We hope to also start growing our own herbs and/or sourcing from local growers to really bring our herbs sourcing closer to home. If you have recommendations of farms in the Reno area who sell herbs (fresh or dried), please email us.
Cornmeal
Giusto’s Organic Gourmet Cornmeal Polenta
Giusto’s is based in South San Francisco, CA (270 miles from Reno). At this time, we do not have information about where they source their corn from, but we will try to find out!
Tomatoes
The tomatoes we use in our tomato basil sourdough loaf come from Prema Farm, located 20 minutes north of downtown Reno.
In addition to offering our baked goods, we also share food for thought. We strive to not only participate in a regenerative economy, but inspire conversations about how a local food economy can benefit all people in a community.
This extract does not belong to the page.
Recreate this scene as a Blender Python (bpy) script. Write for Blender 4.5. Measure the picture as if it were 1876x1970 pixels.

We are inspired by 10 principles of “Next Economy” enterprises that have been identified and shared by LIFT Economy. We hold these principles as goals to work toward, and we hope to share and invite conversation about them at the farmers market and online.
1. Need-oriented, basic goods and services
2. Diverse and Inclusive ownership
3. Equitable/democratic culture
4. Support of local economy ecosystem
5. Education embedded into the good or service
6. Open source
7. Transparent
8. Zero waste and climate beneficial (regenerative)
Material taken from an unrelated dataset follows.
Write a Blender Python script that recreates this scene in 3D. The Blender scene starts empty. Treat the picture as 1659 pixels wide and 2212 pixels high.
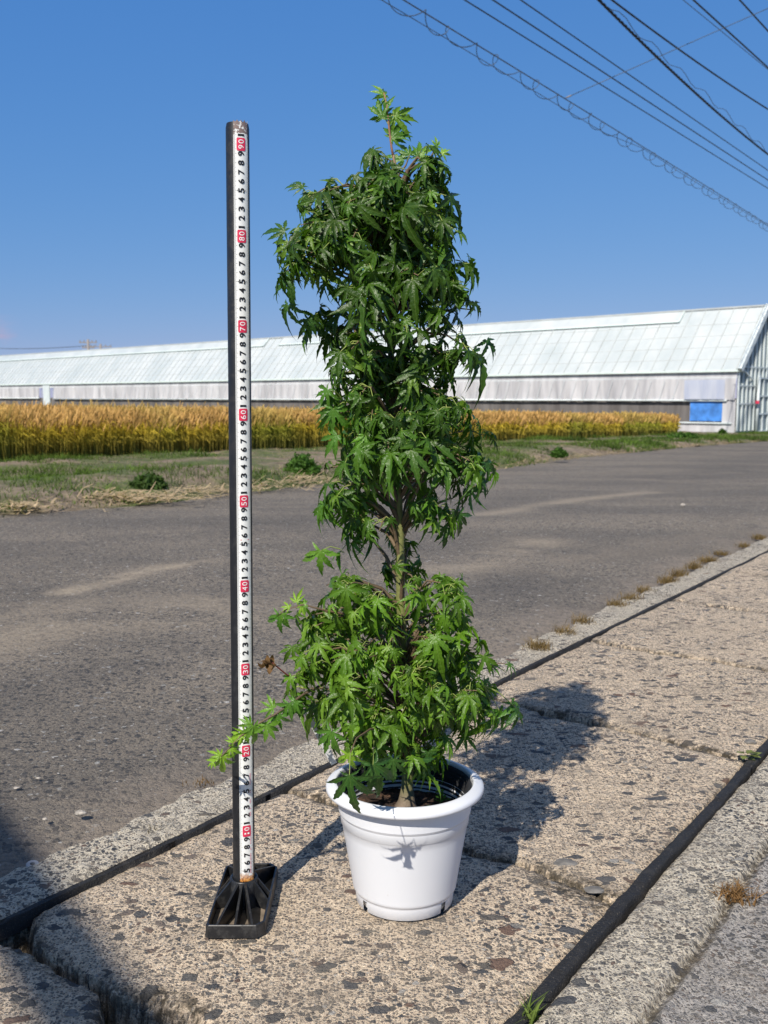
import bpy, math, random
import numpy as np
from mathutils import Vector, Matrix
random.seed(7); rng = np.random.default_rng(11)
R = math.radians
sc = bpy.context.scene; COL = sc.collection

# ------------------------------------------------------------------ camera
PITCH = R(6.58); H = .62; F = 2150.
cd = bpy.data.cameras.new('camera'); cam = bpy.data.objects.new('camera', cd); COL.objects.link(cam)
cam.location = (0, 0, H); cam.rotation_euler = (math.pi/2 - PITCH, 0, 0)
cd.sensor_fit = 'VERTICAL'; cd.sensor_height = 36; cd.lens = 36*F/2212
cd.clip_start = .02; cd.clip_end = 5000
cd.dof.use_dof = True; cd.dof.focus_distance = 1.2; cd.dof.aperture_fstop = 15
sc.camera = cam
# ------------------------------------------------------------------ world and sun
SAZ, SEL = R(24), R(43)          # the shadows run to the right of straight ahead
w = bpy.data.worlds.new('World'); sc.world = w; w.use_nodes = True
nt = w.node_tree; bg = nt.nodes['Background']
sky = nt.nodes.new('ShaderNodeTexSky'); sky.sky_type = 'NISHITA'; sky.sun_disc = False
sky.sun_elevation = SEL; sky.sun_rotation = R(180) + SAZ
sky.air_density = 1.0; sky.dust_density = 0; sky.ozone_density = 10
sep = nt.nodes.new('ShaderNodeSeparateColor'); comb = nt.nodes.new('ShaderNodeCombineColor'); nt.links.new(sky.outputs[0], sep.inputs[0])
for i, (ex, k) in enumerate(((.86, .86), (.5, 1.66), (.25, 4.0))):      # the phone camera's rendition of that sky
    pw = nt.nodes.new('ShaderNodeMath'); pw.operation = 'POWER'; pw.inputs[1].default_value = ex; ml = nt.nodes.new('ShaderNodeMath'); ml.operation = 'MULTIPLY'; ml.inputs[1].default_value = k
    nt.links.new(sep.outputs[i], pw.inputs[0]); nt.links.new(pw.outputs[0], ml.inputs[0]); nt.links.new(ml.outputs[0], comb.inputs[i])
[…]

9. Scale by regional replication
10. Supports personal growth and development
We are also experimenting with strategies to make our offerings more financially accessible, recognizing that real, organic, and fairly produced food is often more expensive. We hope to implement these experiments at the market soon.
Why is sustainable and equitably produced food more expensive?
Producers of cheap food hide true costs by taking shortcuts that allow them to charge less because they are in some way exploiting people and/or the environment. These shortcuts include unfair wages and labor practices for employees; growing food big and fast with synthetic fertilizers and pesticides that harm humans and ecosystems; benefiting from government subsidies for GMO, monocrop, conventionally grown crops like corn and wheat, etc.
By sourcing consciously and from our local region as much as possible, our products more accurately reflect the true cost of good food: living wages for farmworkers and employees, farming practices that regenerate soil health and keep seeds unpatented and regionally resilient, and supporting a local food economy that is regionally resilient.
There’s a lot to unpack with this issue, which we refer to as the Price Parity Paradox (PPP). Thanks again to LIFT Economy for introducing us to this term.
Low Waste and Mostly Plastic Free
We strive to be zero waste by purchasing in bulk, using compostable packaging for our products, composting when needed, never throwing away excess sourdough starter, and continually learning.
We also minimize contact with plastic materials. Some of our ingredients come in plastic containers, although we are seeking alternatives. Most of our ingredients come in paper bags or glass bottles. Our baked goods packaging is biodegradable paper, and we mix and ferment all of our dough in glass containers.
Proud to Support Local Businesses and Cooperatives
- Member-Owners, Great Basin Foods Coop
(Membership is $20/year and there’s many benefits that you can read about here.) - Members, Greater Nevada Credit Union
(Did you know credit unions are member-owned cooperative banks?)